>> START SUPPLIED DATA

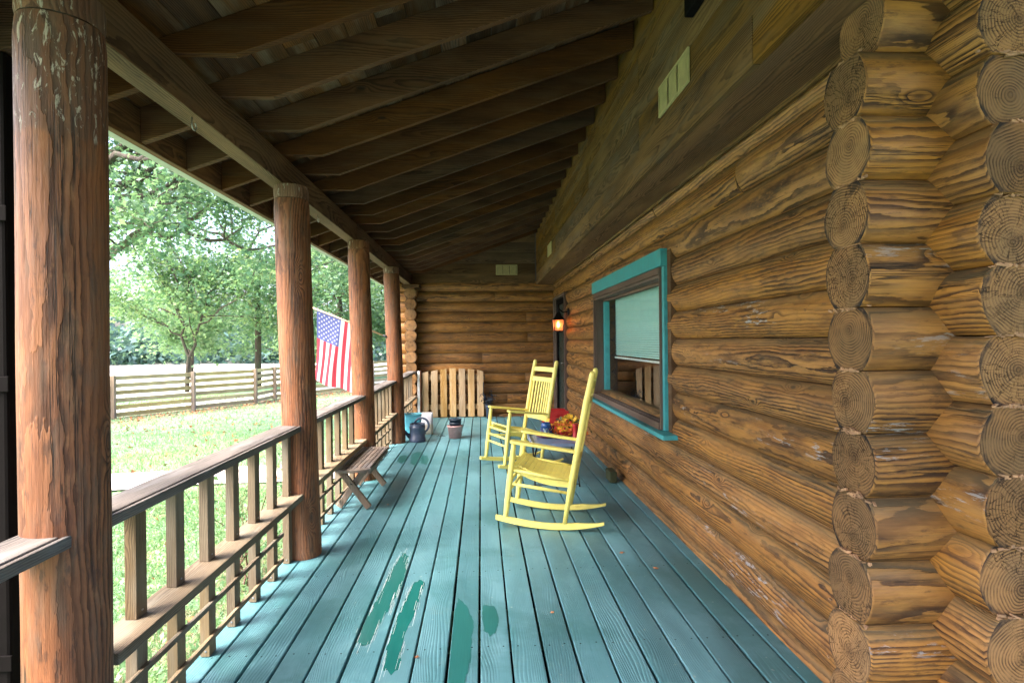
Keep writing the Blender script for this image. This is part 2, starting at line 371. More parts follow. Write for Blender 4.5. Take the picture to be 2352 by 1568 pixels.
def glass():
    N = NT('window glass'); t = N.t
    tr = N.n('ShaderNodeBsdfTransparent', {0: (.88, .97, .95, 1)}); gl = N.n('ShaderNodeBsdfGlossy', {'Color': (1, 1, 1, 1), 'Roughness': .008})
    lw = N.n('ShaderNodeLayerWeight', {'Blend': .5}); ff = N.math('POWER', lw.outputs['Facing'], 4.5); ff = N.math('ADD', N.math('MULTIPLY', ff, .9), .06)
    mx = N.n('ShaderNodeMixShader', {0: ff}); t.links.new(tr.outputs[0], mx.inputs[1]); t.links.new(gl.outputs[0], mx.inputs[2])
    t.links.new(mx.outputs[0], N.out.inputs[0]); return N.m
M['glass'] = glass()
def emis(name, col, st):
    N = NT(name); return N.set(col, .4, None, Emission_Color=(*col, 1), Emission_Strength=st)
M['bulb'] = emis('bulb glow', (1, .36, .08), 5.0)
def lampglass():
    N = NT('lantern glass'); N.t.nodes.remove(N.b)
    tr = N.n('ShaderNodeBsdfTransparent', {0: (1, .62, .55, 1)}); tl = N.n('ShaderNodeBsdfTranslucent', {0: (.9, .5, .45, 1)})
    mx = N.n('ShaderNodeMixShader', {0: .45}); N.t.links.new(tr.outputs[0], mx.inputs[1]); N.t.links.new(tl.outputs[0], mx.inputs[2])
    N.t.links.new(mx.outputs[0], N.out.inputs[0]); return N.m
M['lampglass'] = lampglass()

def leafmat(name, c1, c2, c3, trans=.5):
    N = NT(name); at = N.n('ShaderNodeAttribute', attribute_name='rnd').outputs['Fac']
    col = N.ramp(at, [(0, c1), (.55, c2), (1, c3)])
    pr = N.n('ShaderNodeBsdfPrincipled', {'Base Color': col, 'Roughness': .42, 'Specular IOR Level': .5})
    tl = N.n('ShaderNodeBsdfTranslucent', {0: N.mix(.5, col, (.3, .5, .17))})
    mx = N.n('ShaderNodeMixShader', {0: trans}); N.t.links.new(pr.outputs[0], mx.inputs[1]); N.t.links.new(tl.outputs[0], mx.inputs[2])
    N.t.links.new(mx.outputs[0], N.out.inputs[0]); N.t.nodes.remove(N.b); return N.m
M['leaf'] = leafmat('maple leaf', (.015, .055, .04), (.07, .175, .11), (.18, .28, .14), .5)
M['leaf2'] = leafmat('young tree leaf', (.025, .085, .045), (.095, .21, .10), (.25, .32, .12), .5)
M['leaf3'] = leafmat('far leaf', (.045, .11, .06), (.11, .22, .12), (.22, .32, .15), .5)
M['leafb'] = leafmat('distant wood leaf', (.05, .11, .12), (.10, .19, .20), (.17, .25, .15), .3)
M['needle'] = leafmat('pine needle', (.03, .09, .045), (.06, .14, .07), (.1, .18, .08), .4)
M['grass'] = leafmat('grass blade', (.09, .19, .09), (.17, .30, .15), (.28, .35, .14), .4)

def deckmat():
    N = NT('painted deck'); tc, oi, at = N.coords()
    x = N.n('ShaderNodeSeparateXYZ', {0: tc}).outputs
    P = N.n('ShaderNodeCombineXYZ', {0: x[0], 1: x[1], 2: N.math('MULTIPLY', at, 31.)}).outputs[0]
    def st(a, b): return N.vm('MULTIPLY', P, (a, b, 1))
    wn = N.vm('SUBTRACT', N.noise(st(3, .8), 1, 2, color=True), (.5, .5, .5)); ws = N.n('ShaderNodeSeparateXYZ', {0: wn}).outputs
    r = N.math('ADD', N.math('ABSOLUTE', N.math('ADD', x[0], N.math('ADD', at, 0))), N.math('MULTIPLY', ws[0], .22))
    f = N.math('FRACT', N.math('MULTIPLY', r, 95.)); ring = N.math('MULTIPLY', N.ss(f, .2, .8), N.ss(f, 1, .92))
    ring = N.math('MULTIPLY', ring, N.ss(N.noise(st(6, 1), 1, 2), .35, .65))
    fib = N.noise(st(230, 4), 1, 3, .6)
    n1 = N.noise(st(2.2, .9), 1, 5, .62); n2 = N.noise(st(9, 5), 1, 5, .65)
    c = N.mix(N.ss(n1, .32, .68), (.07, .195, .225), (.12, .272, .315))
    c = N.mix(N.math('MULTIPLY', ring, .42), c, (.035, .125, .155))
    c = N.mix(N.math('MULTIPLY', N.ss(n2, .5, .75), .4), c, (.165, .335, .38))
    big = N.noise(tc, 1.1, 6, .68, .5)
    c = N.mix(N.math('MULTIPLY', N.ss(big, .48, .62), .55), c, (.035, .135, .14))
    scuff = N.noise(N.vm('MULTIPLY', tc, (22, 5, 1)), 1, 6, .72)
    c = N.mix(N.math('MULTIPLY', N.ss(scuff, .62, .72), .4), c, (.21, .36, .38))
    c = N.mix(N.math('MULTIPLY', N.ss(N.noise(P, 3.1, 6, .7), .6, .8), .5), c, (.20, .26, .22))
    c = N.mix(N.math('MULTIPLY', N.ss(N.noise(P, 38, 2, .5), .72, .78), .6), c, (.35, .4, .36))
    c = N.mix(N.math('MULTIPLY', N.ss(N.noise(P, 55, 2, .5), .74, .79), .6), c, (.03, .06, .05))
    c = N.mix(N.math('MULTIPLY', N.ss(fib, .5, .75), .22), c, (.03, .12, .13))
    hv = N.n('ShaderNodeHueSaturation', {'Value': N.math('ADD', N.math('MULTIPLY', at, .28), .86), 'Color': c}).outputs[0]
    h = N.math('SUBTRACT', N.math('MULTIPLY', fib, .7), ring)
    return N.set(hv, N.ss(n1, .3, .7, .36, .58), N.bump(n2, .002, 1, N.bump(h, .0012)), Specular_IOR_Level=.5)
M['deck'] = deckmat()
def wetmat():
    N = NT('wet deck paint'); tc, oi, at = N.coords()
    n = N.noise(N.vm('MULTIPLY', tc, (9, 2, 1)), 2, 4)
    fib = N.noise(N.vm('MULTIPLY', tc, (200, 4, 1)), 1, 3)
    return N.set(N.mix(n, (.008, .10, .09), (.016, .15, .135)), N.ss(n, .35, .65, .04, .22), N.bump(fib, .0006), Specular_IOR_Level=.6)
M['wet'] = wetmat()
def rimmat():
    N = NT('puddle rim with painted reflection'); tc, oi, at = N.coords()
    a = N.ss(N.noise(N.vm('MULTIPLY', tc, (130, 5, 1)), 1, 4, .65), .40, .48)
    return N.set(N.mix(a, (.03, .14, .13), (.85, .9, .92)), .12, N.bump(a, .001), Specular_IOR_Level=.8)  # white streaks put the sky's reflection into the rim colour
M['rim'] = rimmat()
M['glint'] = plain('painted sky glint', (.75, .82, .84), .1)  # pale colour stands in for sky glints on the water
def dampmat():
    N = NT('damp deck paint'); tc, oi, at = N.coords()
    fib = N.noise(N.vm('MULTIPLY', tc, (200, 4, 1)), 1, 3)
    return N.set(N.mix(fib, (.010, .095, .09), (.02, .14, .13)), .42, N.bump(fib, .001))
M['damp'] = dampmat()

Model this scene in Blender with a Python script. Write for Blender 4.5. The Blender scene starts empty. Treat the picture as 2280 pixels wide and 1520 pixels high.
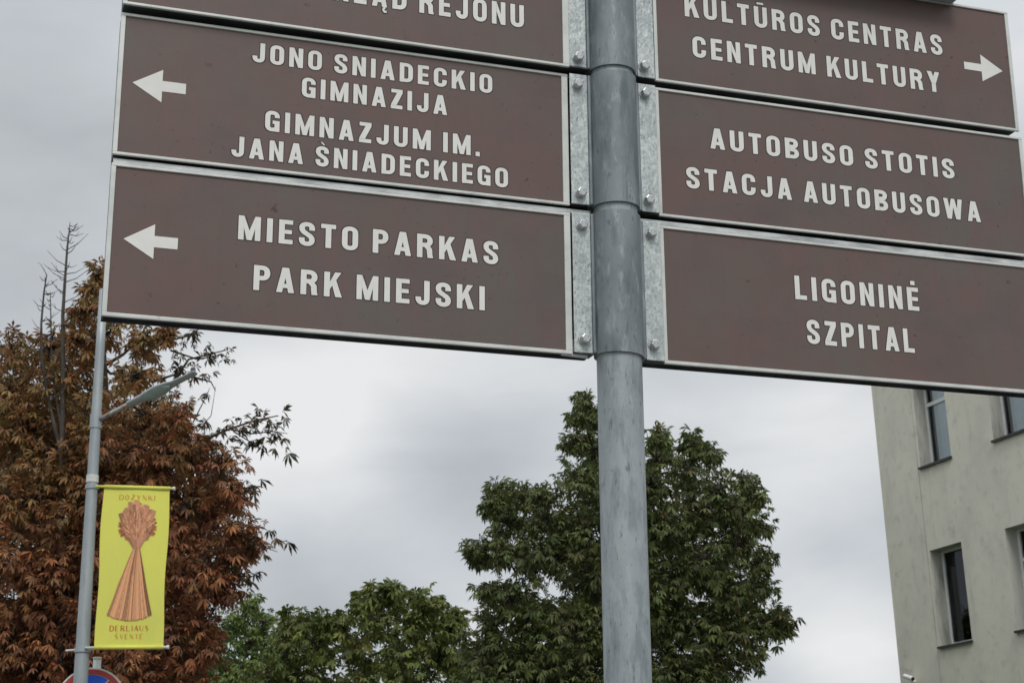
import bpy, bmesh, math, random
import numpy as np
from mathutils import Vector, Matrix

random.seed(7)
rng = np.random.default_rng(11)
SC = bpy.context.scene
COL = SC.collection

# ---------------------------------------------------------------- camera
F = 3565.0                                  # focal length in photo pixels (2280 wide)
AX = np.array([[0.99961982, -0.02757194, 0.0],
               [0.00853341, 0.30937839, 0.95090073],
               [-0.02621818, -0.95053922, 0.30949605]])   # world <- (right, down, forward)
EYE = np.array([0.0, 0.0, 1.6])
cam = bpy.data.cameras.new('camera')
cam.sensor_width = 36.0
cam.lens = F / 2280 * 36.0
cam.clip_start = 0.05
cam.clip_end = 3000
cam.dof.use_dof = True
cam.dof.focus_distance = 2.55
cam.dof.aperture_fstop = 30.0
camo = bpy.data.objects.new('camera', cam)
COL.objects.link(camo)
m = Matrix([list(r) for r in np.column_stack([AX[:, 0], -AX[:, 1], -AX[:, 2]])]).to_4x4()
m.translation = Vector(EYE)
camo.matrix_world = m
SC.camera = camo

# ---------------------------------------------------------------- sky, sun, exposure
def px_dir(x, y):
    d = AX @ np.array([x - 1140, y - 760, F])
    return d / np.linalg.norm(d)

SUN_EL, SUN_AZ = math.radians(48), math.radians(166)      # azimuth clockwise from +Y (the view direction)
world = bpy.data.worlds.new('World')
SC.world = world
world.use_nodes = True
nt = world.node_tree
nt.nodes.clear()
N, L = nt.nodes, nt.links
def wn(t, **k):
    n = N.new(t)
    for a, b in k.items():
        setattr(n, a, b)
    return n
out = wn('ShaderNodeOutputWorld')
geo = wn('ShaderNodeTexCoord')
sky = wn('ShaderNodeTexSky', sky_type='NISHITA', sun_disc=False, sun_elevation=SUN_EL, sun_rotation=SUN_AZ)
bg_sky = wn('ShaderNodeBackground')
bg_sky.inputs[1].default_value = 0.05
L.new(sky.outputs[0], bg_sky.inputs[0])
# cloud deck: large soft lumps plus streaky detail
mp = wn('ShaderNodeMapping')
mp.inputs['Scale'].default_value = (1.0, 1.0, 2.2)
L.new(geo.outputs['Generated'], mp.inputs[0])
n1 = wn('ShaderNodeTexNoise')
n1.inputs['Scale'].default_value = 3.4
n1.inputs['Detail'].default_value = 5
n1.inputs['Roughness'].default_value = 0.45
n1.inputs['Distortion'].default_value = 0.25
L.new(mp.outputs[0], n1.inputs[0])
n2 = wn('ShaderNodeTexNoise')
n2.inputs['Scale'].default_value = 9.0
n2.inputs['Detail'].default_value = 6
n2.inputs['Roughness'].default_value = 0.5
n2.inputs['Distortion'].default_value = 0.4
L.new(mp.outputs[0], n2.inputs[0])
def math_node(op, a, b=None, clamp=False):
    n = wn('ShaderNodeMath', operation=op)
    n.use_clamp = clamp
    for i, v in enumerate((a, b)):
        if v is None:
            continue
        if isinstance(v, (int, float)):
            n.inputs[i].default_value = v
        else:
            L.new(v, n.inputs[i])
    return n.outputs[0]
acc = math_node('ADD', math_node('MULTIPLY', math_node('SUBTRACT', n1.outputs[0], 0.5), 0.62),
                math_node('MULTIPLY', math_node('SUBTRACT', n2.outputs[0], 0.5), 0.62))
# cloud lumps seen in this part of the sky: (photo x, y, angular width, lift)
LUMPS = [(760, 880, 0.085, 0.34), (1120, 800, 0.10, 0.22), (560, 980, 0.07, 0.16), (960, 1010, 0.055, -0.34), (1130, 1060, 0.05, -0.20),
         (820, 1180, 0.05, 0.12), (720, 1300, 0.05, -0.26), (1000, 1280, 0.05, -0.10), (1830, 960, 0.07, 0.26), (1600, 880, 0.06, -0.06),
         (1850, 1230, 0.035, -0.16), (1900, 1440, 0.05, 0.38), (1760, 1040, 0.05, 0.1), (2250, 100, 0.10, 0.14), (100, 250, 0.13, -0.12),
         (60, 560, 0.07, -0.02), (80, 80, 0.08, -0.06), (1060, 1400, 0.05, 0.24)]
for (lx, ly, lw, lv) in LUMPS:
    d = px_dir(lx, ly)
    vm = wn('ShaderNodeVectorMath', operation='DISTANCE')
    L.new(geo.outputs['Generated'], vm.inputs[0])
    vm.inputs[1].default_value = tuple(d)
    q = math_node('DIVIDE', vm.outputs['Value'], lw)
    g = math_node('EXPONENT', math_node('MULTIPLY', math_node('MULTIPLY', q, q), -1.0))
    acc = math_node('ADD', acc, math_node('MULTIPLY', g, lv * 1.30))
fac = math_node('ADD', acc, 0.47, clamp=True)
ramp = wn('ShaderNodeValToRGB')
e = ramp.color_ramp.elements
e[0].position, e[0].color = 0.0, (0.40, 0.43, 0.455, 1)
e[1].position, e[1].color = 1.0, (0.85, 0.86, 0.868, 1)
for pos, c in ((0.3, (0.51, 0.54, 0.568, 1)), (0.55, (0.60, 0.635, 0.665, 1)), (0.8, (0.75, 0.765, 0.78, 1))):
    k = ramp.color_ramp.elements.new(pos)
    k.color = c
L.new(fac, ramp.inputs[0])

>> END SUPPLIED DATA

TASK DETAILS: Copy each line of the records containing the string "wide".

FINISHED ANSWER:
Model this scene in Blender with a Python script. Write for Blender 4.5. The Blender scene starts empty. Treat the picture as 2280 pixels wide and 1520 pixels high.
F = 3565.0                                  # focal length in photo pixels (2280 wide)